Oleh karena retreat kepala daerah merupakan program Kementerian Dalam Negeri. Program ini bertujuan untuk pembinaan dan pembakalan kepala daerah dalam menjalankan tupoksi. Mereka dikampkan di Akmil Magelang agar memiliki solidaritas serta bekerjasama dalam pembangunan daerah.
Pemerintah pusat berharap, para kepala daerah di tingkat propinsi maupun kabupaten/kota dapat membangun sinergi, kolaborasi dan akselerasi pembangunan daerah dalam ruang lingkup pembangunan nasional.
Prabowo tak ingin muncul raja-raja kecil di berbagai pelosok daerah di Tanah Air, yang menentang atau melawan kebijakan pemerintah pusat. Sebab, dalam UU Nomor 23/2014, pemerintah daerah propinsi merupakan wakil dari pemerintah pusat. Dan hubungan pemerintah propinsi terhadap kabupaten/kota bersifat hirarkis.

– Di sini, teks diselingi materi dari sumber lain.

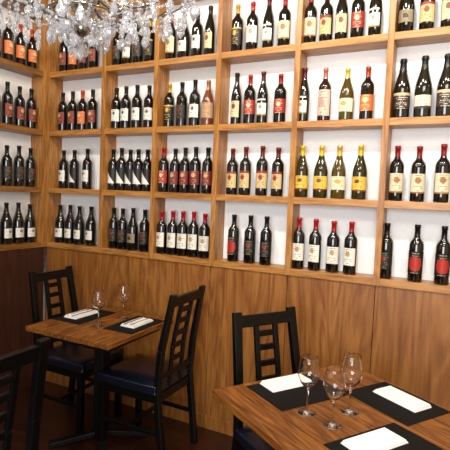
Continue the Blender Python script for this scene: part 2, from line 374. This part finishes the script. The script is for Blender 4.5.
# ---------------------------------------------------------------- chandelier
CX,CY=1.785,-1.48
ch=empty('crystal_chandelier',(CX,CY,.012))
bm=bmesh.new()
lathe(bm,[(0,2.03),(.018,2.04),(.03,2.06),(.012,2.085),(.035,2.12),(.05,2.16),(.02,2.20),(.014,2.26),(.04,2.30),(.014,2.36),(.012,2.6),(.03,2.63),(.01,2.68),(.006,3.18),(.05,3.2),(.06,HC-.013),(0,HC-.013)],20)
for k in range(10):
    a=2*math.pi*k/10; rr=.35 if k%2 else .27; zz=2.20 if k%2 else 2.28
    pts=[]
    for i in range(15):
        t=i/14; r=.03+(rr-.03)*t; z=2.19-.06*math.sin(math.pi*min(1,t*1.15))+ (zz-2.19)*t**2+.03*t
        pts.append((r*math.cos(a),r*math.sin(a),z))
    tube(bm,pts,.005,8)
    x,y=rr*math.cos(a),rr*math.sin(a); z=pts[-1][2]
    lathe(bm,[(0,z-.01),(.012,z-.005),(.03,z),(.045,z+.012),(.043,z+.014),(.02,z+.006),(.012,z+.03),(.014,z+.04),(0,z+.04)],16,off=(x,y,0))
for rr,zz in ((.20,2.15),(.11,2.10),(.29,2.18),(.35,2.21)):
    tube(bm,[(rr*math.cos(2*math.pi*i/36),rr*math.sin(2*math.pi*i/36),zz) for i in range(37)],.003,6)
mesh_obj('metal_frame',bm,[M_chrome],smooth=True,parent=ch)
bm=bmesh.new()
for k in range(10):
    a=2*math.pi*k/10; rr=.35 if k%2 else .27; z=(2.23 if k%2 else 2.31)+.04
    lathe(bm,[(0,z),(.011,z),(.011,z+.07),(.009,z+.075),(0,z+.075)],12,off=(rr*math.cos(a),rr*math.sin(a),0))
mesh_obj('candle_sleeves',bm,[M_nap],parent=ch)
def cryst(kind):
    bm=bmesh.new()
    if kind==0: lathe(bm,[(0,-.062),(.008,-.056),(.0165,-.044),(.0185,-.036),(.0125,-.022),(.005,-.008),(0,-.001)],8,sy=.5)
    elif kind==1: lathe(bm,[(0,-.075),(.008,-.058),(.011,-.030),(.009,-.012),(.003,-.002),(0,0)],6,sy=.7)
    elif kind==2: lathe(bm,[(0,-.040),(.0085,-.0385),(.0175,-.030),(.020,-.020),(.0175,-.010),(.0085,-.0015),(0,0)],6,sy=.38)
    else: lathe(bm,[(0,-.014),(.005,-.0125),(.0078,-.007),(.005,-.0015),(0,0)],8)
    me=bpy.data.meshes.new('crystal_%d'%kind); bmesh.ops.recalc_face_normals(bm,faces=bm.faces[:]); bm.to_mesh(me); bm.free(); me.materials.append(M_crystal); return me
CM=[cryst(i) for i in range(4)]
nc=0
def hang(x,y,z,kind,s=1):
    global nc
    o=bpy.data.objects.new('crystal_pendant_%03d'%nc,CM[kind]); nc+=1; sc.collection.objects.link(o); o.parent=ch
    o.location=(x,y,z); o.rotation_euler=(random.uniform(-.12,.12),random.uniform(-.12,.12),random.uniform(0,6.3)); o.scale=(s,s,s)
for rr,n,z,ks in ((.36,24,2.19,(0,2)),(.33,20,2.15,(0,2)),(.28,18,2.14,(0,1,2)),(.24,16,2.19,(2,0)),(.19,16,2.11,(0,2)),(.14,12,2.14,(0,2)),(.10,9,2.07,(0,2)),(.05,5,2.055,(0,))):
    for i in range(n):
        a=2*math.pi*(i+random.uniform(-.2,.2))/n; x,y=rr*math.cos(a),rr*math.sin(a)
        m=random.randint(1,3); zz=z+.02+random.uniform(-.012,.012)
        for b in range(m): hang(x,y,zz-b*.0145,3,.85)
        if random.random()<.4: hang(x,y,zz-m*.0145,2,.5); hang(x,y,zz-m*.0145-.02,random.choice(ks),random.uniform(.75,.95))
        else: hang(x,y,zz-m*.0145,random.choice(ks),random.uniform(.8,1.05))
def swag(p,q,sag,n):
    for i in range(n+1):
        t=i/n; v=Vector(p).lerp(Vector(q),t); hang(v.x,v.y,v.z-sag*4*t*(1-t)+.007,3,.8)
for k in range(10):
    a=2*math.pi*k/10; b=2*math.pi*(k+1)/10
    swag((.355*math.cos(a),.355*math.sin(a),2.22),(.355*math.cos(b),.355*math.sin(b),2.22),.07,17)
    swag((.35*math.cos(a),.35*math.sin(a),2.25),(.04*math.cos(a),.04*math.sin(a),2.36),.09,22)
    swag((.20*math.cos(a),.20*math.sin(a),2.15),(.03*math.cos(a),.03*math.sin(a),2.06),.025,12)
hang(0,0,2.03,3,1.4); hang(0,0,2.015,0,1.0)
# ---------------------------------------------------------------- lights
def area(name,loc,tgt,sx,sy,e,col):
    l=bpy.data.lights.new(name,'AREA'); l.shape='RECTANGLE'; l.size=sx; l.size_y=sy; l.energy=e; l.color=col
    o=bpy.data.objects.new(name,l); sc.collection.objects.link(o); o.location=loc
    o.rotation_euler=(Vector(tgt)-Vector(loc)).to_track_quat('-Z','Y').to_euler(); return o
area('daylight_window',(2.9,YF+.02,1.75),(2.8,0,1.7),1.9,1.6,98,(.94,.97,1))
for x,e in ((.6,12),(1.55,22),(2.5,26),(3.45,26)):
    area('bottle_highlight_spot',(x,-1.25,HC-.02),(x,0,1.75),.14,.14,e,(1,.92,.78))  # small unseen lamps added near the wall for highlights on the bottles
area('ceiling_lamp',(3.1,-2.3,HC-.03),(2.7,-1.0,0),1.4,1.0,44,(1,.92,.8))
l=bpy.data.lights.new('crystal_sparkle_light','POINT'); l.energy=14; l.color=(1,.95,.88); l.shadow_soft_size=.04  # added point light without a bulb, makes the crystals sparkle
o=bpy.data.objects.new('crystal_sparkle_light',l); sc.collection.objects.link(o); o.location=(0.08,-.1,2.45); o.parent=ch
w=bpy.data.worlds.new('world'); sc.world=w; w.use_nodes=True
w.node_tree.nodes['Background'].inputs[0].default_value=(.8,.9,1,1); w.node_tree.nodes['Background'].inputs[1].default_value=.6
# ---------------------------------------------------------------- camera
A=math.radians(26.5); P=math.radians(3.6); RL=.04
f=Vector((-math.sin(A)*math.cos(P),math.cos(A)*math.cos(P),-math.sin(P))); r0=Vector((math.cos(A),math.sin(A),0)); u0=r0.cross(f)
up=u0*math.cos(RL)-r0*math.sin(RL); rt=r0*math.cos(RL)+u0*math.sin(RL)
cam=bpy.data.cameras.new('camera'); co=bpy.data.objects.new('camera',cam); sc.collection.objects.link(co); sc.camera=co
mw=Matrix((rt,up,-f)).transposed().to_4x4(); mw.translation=Vector((2.90,-2.625,CH)); co.matrix_world=mw
cam.sensor_width=36; cam.lens=36.8; cam.clip_start=.05
print('CAMERA OK',cnt,nc)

Maka dari itu, tak boleh ada pembangkangan daerah terhadap pemerintah pusat, bila ini dilakukan berarti menyalahi UU Pemerintah Daerah yang beresiko secara administratif dan pidana.
Bu Mega dan Prabowo harus hati-hati, bila tak ingin timbul kegaduhan politik yang membahayakan pelaksanaan Asta Cita. Kedua tokoh yang pernah bergandengan tangan di Pilpres 2009, mesti sama-sama mengingat pahit getirnya berjuang bersama merebut suara rakyat.
Banyak saran, Bu Mega dan Prabowo harus segera bertemu mencari solusi terbaik atas kesalahpahaman keduanya. Jangan sampai para kader yang menjadi kepala daerah sebagai korban dari kegagalan merumuskan kerjasama politik antara keduanya. Mereka putra putri terbaik bangsa yang bercita-cita untuk mengabdi demi Ibu Pertiwi.